Cosa significa, si chiede infatti Lévi-Strauss, che i bambini hanno dei diritti, e perché gli adulti si sentono in obbligo di industriarsi nel creare una mitologia, fra l’altro dispendiosa, per contenerli e limitarli? L’autore lo spiega paragonando l’opposizione fra adulti e bambini – iniziati e non iniziati – a quella fra i vivi e i morti, caratteristica di molti riti di passaggio: i non iniziati, come i morti, hanno anche dei poteri speciali, ed è per questo motivo che gli iniziati si preoccupano di compiacerli. I bambini, che non sono ancora parte attiva e ufficiale della società ma lo diventeranno, sintetizzano in un’unica figura il ruolo di vivo e quello di morto: la loro richiesta di regali natalizi può essere vista in effetti come l’ultimo attimo della lunga questua che inizia con l’autunno, nel periodo critico in cui «la notte minaccia il giorno allo stesso modo in cui i morti assillano i vivi». Ne è paradigma la festa di Halloween, durante la quale i bambini, vestiti da scheletri, fantasmi o zombie, tormentano i vivi, che offrono loro dei dolci in cambio di una pace che duri fino all’autunno seguente. Per l’autore, Babbo Natale sarebbe il discendente di una schiatta che annovera fra i suoi appartenenti l’Abbé de Liesse, vescovo-bambino «abate della gioia», il Saturno romano divoratore di fanciulli, lo Julebok scandinavo e San Nicola che resuscita i fanciulli e offre loro dei doni, senza contare le sue affinità con le divinità Kachina delle popolazioni indiane d’America, sulle cui ritualità Lévi-Strauss entra nel dettaglio, comparandole alle usanze natalizie.
«Si chiariscono allora le caratteristiche apparentemente contraddittorie dei riti di Natale: per tre mesi i morti hanno visitato i vivi in modo sempre più insistente e oppressivo. Il giorno della loro partenza vengono festeggiati e si concede loro un’ultima occasione per manifestarsi liberamente o, secondo l’appropriata espressione inglese, to raise hell. Ma chi altri, nel mondo dei vivi, può rappresentare i morti, se non coloro che, in un modo o nell’altro, non sono ancora pienamente integrati nel gruppo e partecipano dell’alterità propria del dualismo supremo: essere, insieme, vivo e morto? Non sorprende che siano gli stranieri, gli schiavi e i bambini i principali beneficiari della festa».

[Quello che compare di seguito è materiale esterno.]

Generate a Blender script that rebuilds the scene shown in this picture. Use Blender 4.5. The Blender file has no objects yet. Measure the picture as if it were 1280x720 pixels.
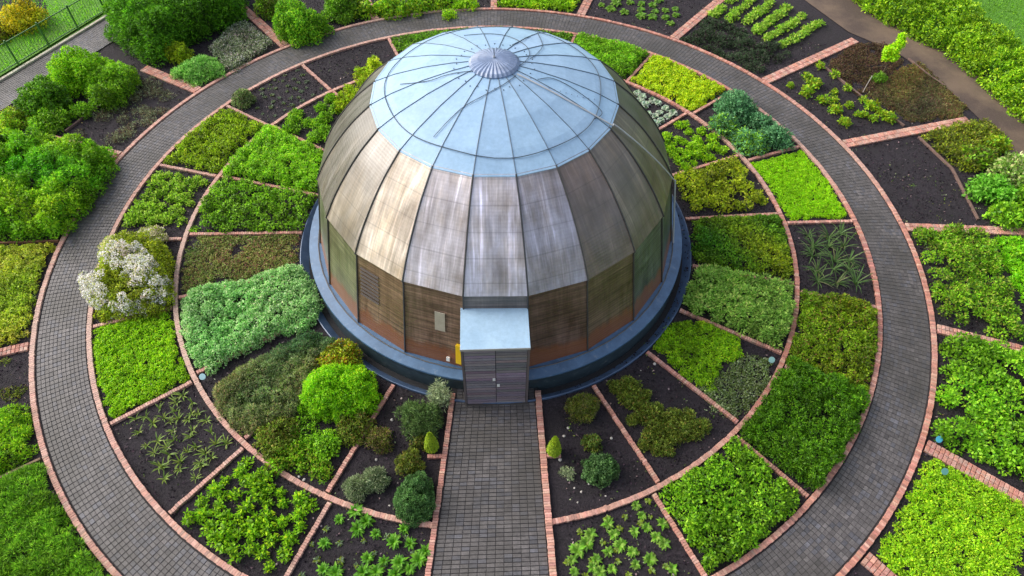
import bpy, bmesh, math, random
import numpy as np
from mathutils import Matrix, Vector, noise
random.seed(7); rng = np.random.default_rng(7)
R = math.radians
S = 1.25                                    # metres per calibration unit
# ---------------------------------------------------------------- camera calibration
CF, CTH, CH, CD, CYAW, CROLL = 866.12, 0.89506, 13.30782, 12.61352, -0.04973, 0.01299
BX, BY, BPHI = 0.1967*S, -0.1445*S, R(-1.43)          # building axis
RA, RB, RC = 11.0, 9.797, 7.877                       # ring kerbs

def ray(px, py):
    x = (px-640)/CF; y = -(py-360)/CF
    c, s = math.cos(CROLL), math.sin(CROLL); x, y = c*x-s*y, s*x+c*y
    d = (x, math.cos(CTH)+y*math.sin(CTH), -math.sin(CTH)+y*math.cos(CTH))
    c, s = math.cos(CYAW), math.sin(CYAW)
    return (c*d[0]-s*d[1], s*d[0]+c*d[1], d[2])
def W(px, py, z=0.0):
    """ground position (metres) that stands at a photo position"""
    d = ray(px, py); t = (z-CH*S)/d[2]
    return (d[0]*t, -CD*S+d[1]*t)
def pol(r, a):
    a = R(a); return (r*S*math.sin(a), -r*S*math.cos(a))

scene = bpy.context.scene
col = scene.collection

# ---------------------------------------------------------------- materials
def new_mat(name):
    m = bpy.data.materials.new(name); m.use_nodes = True
    nt = m.node_tree; nt.nodes.clear()
    out = nt.nodes.new('ShaderNodeOutputMaterial')
    b = nt.nodes.new('ShaderNodeBsdfPrincipled')
    nt.links.new(b.outputs[0], out.inputs[0])
    return m, nt, b, out
def nd(nt, t, **k):
    n = nt.nodes.new(t)
    for a, v in k.items():
        if a in n.inputs: n.inputs[a].default_value = v
        else: setattr(n, a, v)
    return n
def noise_tex(nt, scale, detail=4, rough=.6, vec=None):
    n = nt.nodes.new('ShaderNodeTexNoise'); n.inputs['Scale'].default_value = scale
    n.inputs['Detail'].default_value = detail; n.inputs['Roughness'].default_value = rough
    if vec is not None: nt.links.new(vec, n.inputs['Vector'])
    return n
def ramp(nt, fac, stops):
    r = nt.nodes.new('ShaderNodeValToRGB'); e = r.color_ramp.elements
    while len(e) < len(stops): e.new(.5)
    for i, (p, c) in enumerate(stops):
        e[i].position = p; e[i].color = (c, c, c, 1) if isinstance(c, (int, float)) else (*c, 1)
    nt.links.new(fac, r.inputs[0]); return r.outputs[0]
def mix(nt, a, b, fac, mode='MIX'):
    m = nt.nodes.new('ShaderNodeMix'); m.data_type = 'RGBA'; m.blend_type = mode
    for s, v in ((6, a), (7, b)):
        if isinstance(v, tuple): m.inputs[s].default_value = (*v, 1)
        else: nt.links.new(v, m.inputs[s])
    if isinstance(fac, (int, float)): m.inputs[0].default_value = fac
    else: nt.links.new(fac, m.inputs[0])
    return m.outputs[2]
def coords(nt, kind='Object', sc=(1, 1, 1)):
    t = nt.nodes.new('ShaderNodeTexCoord'); m = nt.nodes.new('ShaderNodeMapping')
    m.inputs['Scale'].default_value = sc; nt.links.new(t.outputs[kind], m.inputs[0]); return m.outputs[0]
def bump(nt, b, h, strength=.4, dist=.02):
    n = nt.nodes.new('ShaderNodeBump'); n.inputs['Strength'].default_value = strength
    n.inputs['Distance'].default_value = dist
    nt.links.new(h, n.inputs['Height']); nt.links.new(n.outputs[0], b.inputs['Normal'])

def tinted(name, rough, lo, hi, scale, bstr=.3, patches=None, spec=.4):
    m, nt, b, out = new_mat(name)
    at = nt.nodes.new('ShaderNodeAttribute'); at.attribute_name = 'tint'
    v = coords(nt)
    n = noise_tex(nt, scale, 6, .65, v)
    c = mix(nt, at.outputs[0], ramp(nt, n.outputs[0], [(.3, lo), (.7, hi)]), 1, 'MULTIPLY')
    if patches:
        n2 = noise_tex(nt, patches[0], 5, .6, v)
        c = mix(nt, c, patches[1], ramp(nt, n2.outputs[0], [(patches[2], 0.), (patches[3], patches[4])]))
    nt.links.new(c, b.inputs['Base Color'])
    b.inputs['Roughness'].default_value = rough
    b.inputs['Specular IOR Level'].default_value = spec
    bump(nt, b, n.outputs[0], bstr, .01)
    return m
M = {}
M['brick'] = tinted('red_brick', .7, .8, 1.15, 14, .5, (2.3, (.14, .11, .08), .58, .75, .45))
M['brick_worn'] = tinted('worn_brick', .8, .6, 1.3, 18, .5, (7, (.42, .34, .28), .5, .66, .7))
M['paver'] = tinted('grey_paver', .55, .65, 1.3, 13, .5, (.45, (.060, .055, .048), .40, .62, .8), .45)
M['joint'] = tinted('joint_sand', .9, .7, 1.2, 20, .4)
M['concrete'] = tinted('concrete', .8, .8, 1.2, 8, .4)
M['metal_dark'] = tinted('dark_metal', .45, .8, 1.2, 6, .1)
M['paint'] = tinted('painted', .4, .9, 1.1, 6, .1)

def leaf_material(name, rough=.5, transl=.42, spec=.35):
    m, nt, b, out = new_mat(name)
    at = nt.nodes.new('ShaderNodeAttribute'); at.attribute_name = 'tint'
    n = noise_tex(nt, 3.0, 3, .6, coords(nt))
    c = mix(nt, at.outputs[0], ramp(nt, n.outputs[0], [(.3, (.82, .86, .8)), (.7, (1.2, 1.12, 1.1))]), 1, 'MULTIPLY')
    nt.links.new(c, b.inputs['Base Color']); b.inputs['Roughness'].default_value = rough
    b.inputs['Specular IOR Level'].default_value = spec
    t = nt.nodes.new('ShaderNodeBsdfTranslucent'); nt.links.new(c, t.inputs[0])
    mx = nt.nodes.new('ShaderNodeMixShader'); mx.inputs[0].default_value = transl
    nt.links.new(b.outputs[0], mx.inputs[1]); nt.links.new(t.outputs[0], mx.inputs[2])
    nt.links.new(mx.outputs[0], out.inputs[0]); return m
M['leaf'] = leaf_material('foliage')
M['leaf_pale'] = leaf_material('pale_foliage', .75, .2, .2)

def soil_mat():
    m, nt, b, out = new_mat('soil'); v = coords(nt)
    a = noise_tex(nt, 1.2, 6, .6, v); f = noise_tex(nt, 16, 8, .75, v)
    c = mix(nt, (.006, .0042, .006), (.046, .034, .044), ramp(nt, f.outputs[0], [(.35, 0.), (.7, 1.)]))
    c = mix(nt, c, (.014, .011, .012), ramp(nt, a.outputs[0], [(.45, 0.), (.65, .7)]))
    nt.links.new(c, b.inputs['Base Color']); b.inputs['Roughness'].default_value = .9
    bump(nt, b, f.outputs[0], 1.0, .07); return m
M['soil'] = soil_mat()
def lawn_mat():
    m, nt, b, out = new_mat('lawn'); v = coords(nt)
    a = noise_tex(nt, .35, 5, .6, v); f = noise_tex(nt, 25, 6, .7, v)
    c = mix(nt, (.05, .17, .008), (.12, .30, .012), ramp(nt, f.outputs[0], [(.3, 0.), (.7, 1.)]))
    c = mix(nt, c, (.14, .17, .05), ramp(nt, a.outputs[0], [(.55, 0.), (.75, .6)]))
    nt.links.new(c, b.inputs['Base Color']); b.inputs['Roughness'].default_value = .85
    bump(nt, b, f.outputs[0], .7, .03); return m
M['lawn'] = lawn_mat()
def dirt_mat():
    m, nt, b, out = new_mat('gravel_dirt'); v = coords(nt)
    a = noise_tex(nt, .5, 6, .6, v); f = noise_tex(nt, 30, 6, .7, v)
    c = mix(nt, (.075, .05, .04), (.16, .11, .075), ramp(nt, a.outputs[0], [(.4, 0.), (.62, 1.)]))
    c = mix(nt, c, (.22, .18, .14), ramp(nt, f.outputs[0], [(.5, 0.), (.8, .5)]))
    nt.links.new(c, b.inputs['Base Color']); b.inputs['Roughness'].default_value = .85
    bump(nt, b, f.outputs[0], .5, .02); return m
M['dirt'] = dirt_mat()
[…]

Per quanto concerne gli stranieri e gli schiavi, il riferimento è alle usanze natalizie medioevali, per le quali la festa era concepita come momento di abolizione d’ogni distinzione di classe, come occasione per servi e padroni di sedere insieme alla stessa mensa. Protagonisti del Natale contemporaneo restano invece i bambini, ed ecco che le strenne appaiono come un sacrificio offerto alla vita, una richiesta di rinviare la morte. Gli adulti regalano ai bambini ciò che desiderano perché questi, in cambio, li aiutino a tenere chiuse le porte dell’aldilà: i non ancora adulti, i non iniziati, si collocano fuori della vita, vicinissimi alla morte – essendone sua “personificazione classica”, secondo l’autore – e al contempo lontanissimi da essa, mentalmente e oggettivamente; è esattamente questa condizione che regala loro il potere di esorcizzarla.
Così, con l’autodafé della comunità cattolica di Dijon, Babbo Natale riemerge in tutta la sua essenza pagana: una figura divina, strettamente legata ai riti di iniziazione, che per Lévi-Strauss riafferma con prepotenza, proprio nel momento della condanna religiosa al rogo, la sua invulnerabilità.
Articolino interessante, fa venire voglia di andare a cercare il vecchio volume Sellerio ’95. Questa è una piccola nota di un bibliofilo insonne, che scrive poco prima delle sette del mattino di Natale, quindi un po’ rimbambito. Siate benevoli.